Its guests on Thursday included privacy and national security experts from the American Civil Liberties Union, Brennan Center for Justice at NYU School of Law, Electronic Information Privacy Center, and Demand Progress, among a dozen other groups. The largely progressive coalition further included conservative nonprofits such as FreedomWorks and Americans for Prosperity. Bob Goodlatte, a former Republican chair of the House Judiciary Committee who now serves as a senior advisor to the nonprofit Project for Privacy and Surveillance Accountability, also attended.
While Haines and some of the officials under her have expressed a willingness to enhance safeguards around intelligence “incidentally” collected on Americans, the IC has been unwilling so far to disclose what, if any, specific reforms it may be receptive to adopting. Privacy advocates say they remain, in response, skeptical it’s truly open to reform, adding that key sources on Capitol Hill continue to be unaware of any specific reforms currently supported by IC. In a letter ahead of the meeting, the same advocates said they were pursuing new limits on the scope of US surveillance codified under federal law, and the closing of a notorious loophole enabling intelligence and law enforcement services to bypass warrant requirements by paying data brokers for Americans’ sensitive data.

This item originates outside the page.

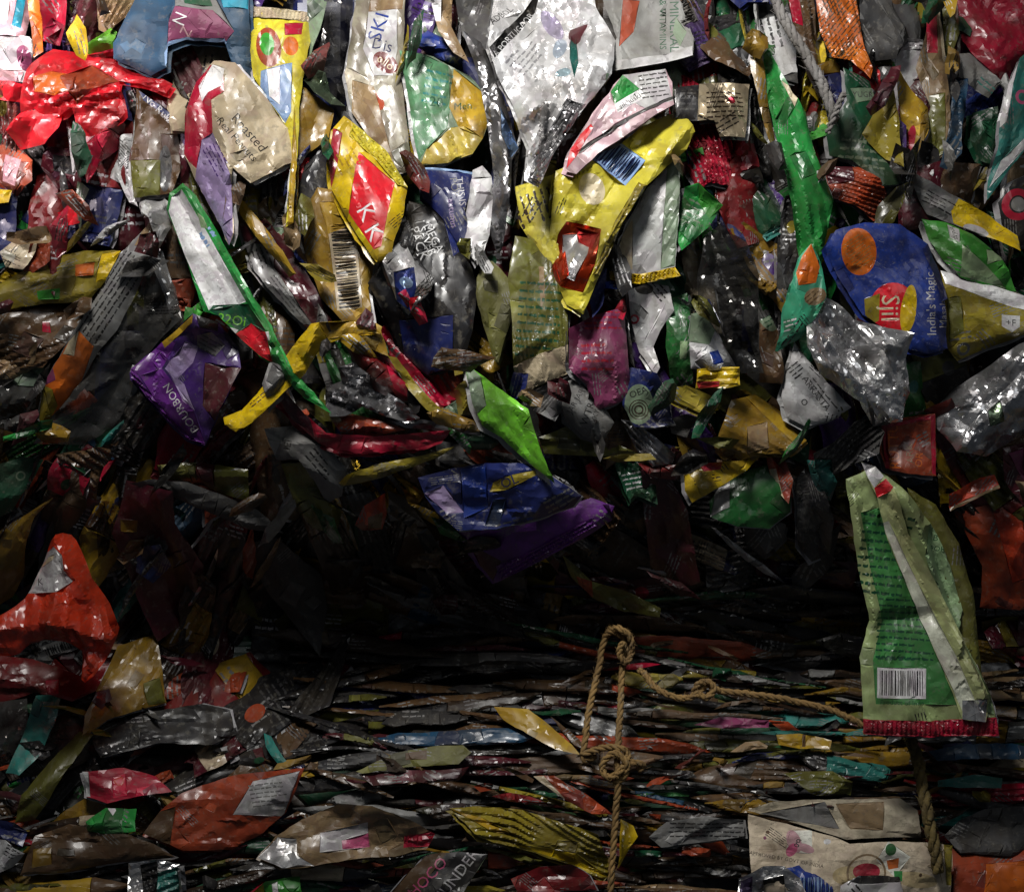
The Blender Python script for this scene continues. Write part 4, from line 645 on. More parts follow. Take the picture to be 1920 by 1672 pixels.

An internal advisory report declassified by Haines earlier this year described “large” purchases of “sensitive and intimate information” about Americans from private companies, including data enabling law enforcement to trace Americans’ whereabouts over extended periods of time. The report acknowledges that much of the purchased data would ordinarily fall under the protection of the US Constitution’s Fourth Amendment, which includes a guarantee against unreasonable searches and seizures. Various intelligence agencies, the Defense Intelligence Agency and NSA among them, have taken the position that paying for access to sensitive data, as opposed to demanding it in accordance with criminal law procedures, effectively negates that constitutional right.
Defenders of this particular collection method argue that the data is already widely available to private companies and even foreign intelligence services. Its detractors note that companies and foreign countries are not bound by the Fourth Amendment, and otherwise lack the US government’s power to arrest, fine, and imprison US residents.
Sources say Haines and other officials were pressed to disclose whether the government has arrived at a single, coherent policy regarding commercial data purchases. It is currently assumed US spy agencies are left to determine the legality of such arrangements individually, with declassified materials over the past year overwhelmingly supporting that belief. None of the IC officials, sources say, would comment on whether such a policy exists, though Haines has previously told members of Congress that devising one is a process that’s been underway since early 2021.
A spokesperson at the Office of the Director of National Intelligence (ODNI) says Haines had a prior speaking engagement Friday morning and could not be immediately reached for comment.
In a statement, members of the privacy coalition expressed gratitude for Haines’ taking the time to hear their concerns. Nevertheless, civil liberties experts say they remain “deeply distressed” by the IC’s unwillingness to commit to any “meaningful reforms that are critical to protect Americans’ privacy,” calling specifically the FBI’s abuses of 702-related data. “The administration and intelligence community must be willing to come to the table and accept significant new privacy protections that advocates, Congress, and the American people are calling for,” they said.